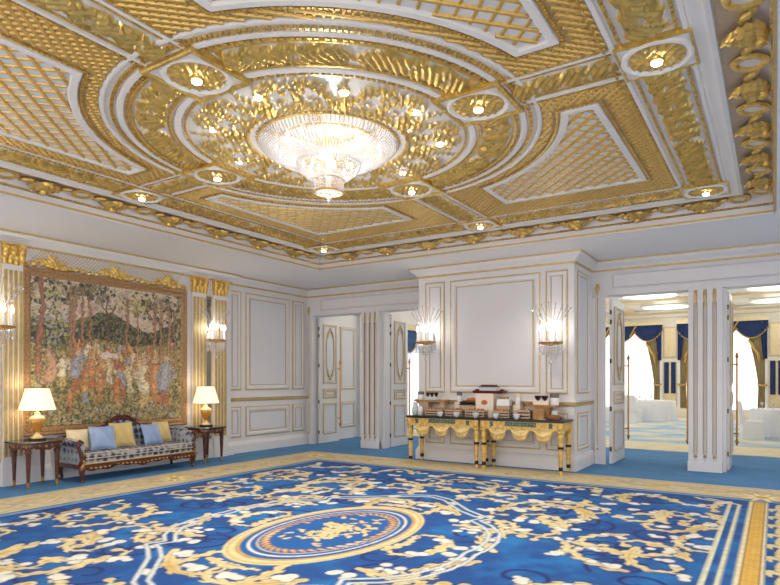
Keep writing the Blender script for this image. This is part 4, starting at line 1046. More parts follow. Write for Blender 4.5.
def cushion_box(x0, x1, y0, y1, z0, z1, bul=.02):
    b = MB(); n, k = 24, 12; vs = []
    for zz, top in ((z0, 0), (z1, 1)):
        for i in range(n + 1):
            for j in range(k + 1):
                u, v = i / n * 2 - 1, j / k * 2 - 1; e = (1 - abs(u) ** 6) * (1 - abs(v) ** 6)
                vs.append(((x0 + x1) / 2 + u * (x1 - x0) / 2, (y0 + y1) / 2 + v * (y1 - y0) / 2 - .012 * (1 - abs(u) ** 4) * (v < -.9), zz + (bul if top else 0) * e))
    off = (n + 1) * (k + 1); idx = lambda t_, i, j: t_ * off + i * (k + 1) + j
    fs = [(idx(t_, i, j), idx(t_, i + 1, j), idx(t_, i + 1, j + 1), idx(t_, i, j + 1)) for t_ in (0, 1) for i in range(n) for j in range(k)]
    for i in range(n): fs += [(idx(0, i, 0), idx(0, i + 1, 0), idx(1, i + 1, 0), idx(1, i, 0)), (idx(0, i, k), idx(0, i + 1, k), idx(1, i + 1, k), idx(1, i, k))]
    for j in range(k): fs += [(idx(0, 0, j), idx(0, 0, j + 1), idx(1, 0, j + 1), idx(1, 0, j)), (idx(0, n, j), idx(0, n, j + 1), idx(1, n, j + 1), idx(1, n, j))]
    return b.add(vs, fs)
sc0 = cushion_box(-HL + .09, HL - .09, -HD - .005, HD - .12, .355, .435, .02).build('seat_cushion', M['damask'], so, smooth=50)
b = MB()
for z in (.283, .357, .437): b.tube([(-HL + .06, -HD - .012, z), (HL - .06, -HD - .012, z)], .0085, 6)
b.build('gold_piping', M['satingold'], sc0, smooth=60)
def crest(x):
    q = abs(x) / (HL - .06); return .66 + .10 * (1 - min(1, q) ** 2) + .15 * math.exp(-(x / .30) ** 2)
xs = np.linspace(-HL + .06, HL - .06, 50); b = MB(); vs = []
for x in xs:
    for yy, zz in ((HD - .13, .42), (HD - .07, crest(x) - .03), (HD + .0, crest(x) - .03), (HD - .0, .30)): vs.append((x, yy, zz))
b.add(vs, [(i * 4 + j, (i + 1) * 4 + j, (i + 1) * 4 + (j + 1) % 4, i * 4 + (j + 1) % 4) for i in range(49) for j in range(4)] + [(0, 1, 2, 3), (196, 197, 198, 199)])
b.build('backrest', M['damask'], so, smooth=40)
b = MB(); b.tube([(x, HD - .035, crest(x) - .01) for x in xs], [.022 + .008 * abs(math.sin(x * 17)) + .012 * math.exp(-(x / .12) ** 2) for x in xs], 8)
for s_ in (-1, 1):
    b.tube([(s_ * x, HD - .055, z) for x, z in ((.02, .95), (.09, .945), (.16, .91), (.22, .86), (.26, .85), (.27, .87), (.25, .885))], [.02, .022, .02, .016, .014, .014, .012], 7)
    b.tube([(s_ * x, HD - .06, crest(x) + z) for x, z in ((.36, -.0), (.45, .02), (.55, .02), (.62, .0))], [.012, .02, .018, .01], 7)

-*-

**What needs to be done**
Without the pictures, write out the whole listing above exactly as it appears.

**Response to the task**
Keep writing the Blender script for this image. This is part 4, starting at line 1046. More parts follow. Write for Blender 4.5.
def cushion_box(x0, x1, y0, y1, z0, z1, bul=.02):
    b = MB(); n, k = 24, 12; vs = []
    for zz, top in ((z0, 0), (z1, 1)):
        for i in range(n + 1):
            for j in range(k + 1):
                u, v = i / n * 2 - 1, j / k * 2 - 1; e = (1 - abs(u) ** 6) * (1 - abs(v) ** 6)
                vs.append(((x0 + x1) / 2 + u * (x1 - x0) / 2, (y0 + y1) / 2 + v * (y1 - y0) / 2 - .012 * (1 - abs(u) ** 4) * (v < -.9), zz + (bul if top else 0) * e))
    off = (n + 1) * (k + 1); idx = lambda t_, i, j: t_ * off + i * (k + 1) + j
    fs = [(idx(t_, i, j), idx(t_, i + 1, j), idx(t_, i + 1, j + 1), idx(t_, i, j + 1)) for t_ in (0, 1) for i in range(n) for j in range(k)]
    for i in range(n): fs += [(idx(0, i, 0), idx(0, i + 1, 0), idx(1, i + 1, 0), idx(1, i, 0)), (idx(0, i, k), idx(0, i + 1, k), idx(1, i + 1, k), idx(1, i, k))]
    for j in range(k): fs += [(idx(0, 0, j), idx(0, 0, j + 1), idx(1, 0, j + 1), idx(1, 0, j)), (idx(0, n, j), idx(0, n, j + 1), idx(1, n, j + 1), idx(1, n, j))]
    return b.add(vs, fs)
sc0 = cushion_box(-HL + .09, HL - .09, -HD - .005, HD - .12, .355, .435, .02).build('seat_cushion', M['damask'], so, smooth=50)
b = MB()
for z in (.283, .357, .437): b.tube([(-HL + .06, -HD - .012, z), (HL - .06, -HD - .012, z)], .0085, 6)
b.build('gold_piping', M['satingold'], sc0, smooth=60)
def crest(x):
    q = abs(x) / (HL - .06); return .66 + .10 * (1 - min(1, q) ** 2) + .15 * math.exp(-(x / .30) ** 2)
xs = np.linspace(-HL + .06, HL - .06, 50); b = MB(); vs = []
for x in xs:
    for yy, zz in ((HD - .13, .42), (HD - .07, crest(x) - .03), (HD + .0, crest(x) - .03), (HD - .0, .30)): vs.append((x, yy, zz))
b.add(vs, [(i * 4 + j, (i + 1) * 4 + j, (i + 1) * 4 + (j + 1) % 4, i * 4 + (j + 1) % 4) for i in range(49) for j in range(4)] + [(0, 1, 2, 3), (196, 197, 198, 199)])
b.build('backrest', M['damask'], so, smooth=40)
b = MB(); b.tube([(x, HD - .035, crest(x) - .01) for x in xs], [.022 + .008 * abs(math.sin(x * 17)) + .012 * math.exp(-(x / .12) ** 2) for x in xs], 8)
for s_ in (-1, 1):
    b.tube([(s_ * x, HD - .055, z) for x, z in ((.02, .95), (.09, .945), (.16, .91), (.22, .86), (.26, .85), (.27, .87), (.25, .885))], [.02, .022, .02, .016, .014, .014, .012], 7)
    b.tube([(s_ * x, HD - .06, crest(x) + z) for x, z in ((.36, -.0), (.45, .02), (.55, .02), (.62, .0))], [.012, .02, .018, .01], 7)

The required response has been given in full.